I've been reading Charlee Jacob's The Myth of Falling (which you can and should buy here), where I got the above quote. I can't think of a better explanation for that age-old, really frigging annoying question that regularly comes up when people find out you write, read or voraciously devour horror fiction. Harlan Ellison, the great and mighty, declaimed even the name of the genre because nobody wants to feel that emotion.



Of fucking course nobody WANTS to feel horror, or experience it in any way. We would all rather cozy up in a nice comfortable bed with a plate of cookies and milk, our favorite puppy at our feet (or kitty at our side, if you prefer) and some wonderful, warm person cuddled up next to us. But sometimes, many times, way damn too many times, we have no choice.



And maybe we need some help processing it. Maybe we need to know it is not just us. Maybe we need to see it through a different lens to understand. Maybe we just need to lance the boil and let what was hiding beneath the skin come out into the open air.

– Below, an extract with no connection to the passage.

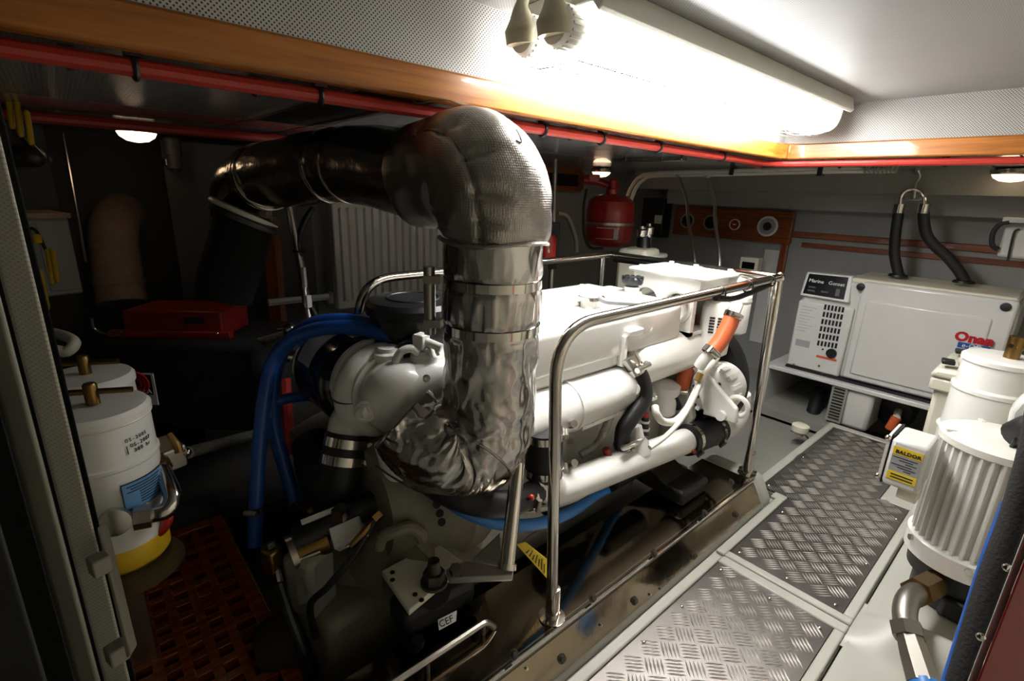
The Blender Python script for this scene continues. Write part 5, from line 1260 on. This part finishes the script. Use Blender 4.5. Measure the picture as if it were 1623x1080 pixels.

When it comes to writing, nothing brings out stronger emotions than extreme horror. To write on subjects of rape and child abuse is, at least in my case, to dredge up the worst things of which I am too personally familiar. I don't intend to exploit broken bodies or shattered souls. This work depresses me, forcing me to re-experience that which I've fought to put behind me. But memories have a way of not letting you hide them, as it is generally better to face your fears in order to conquer them. To create a cathartic path through to bridge the nightmares with... or you can live in denial, and through a rigidly puritanical delusion, cause other victims to undergo more suffering.



That which is never spoken of becomes a dirty little secret. Nobody wants to get involved, except possibly to isolate the victims, making them more outside of the group of self-professed 'normals' than the original crimes against them did.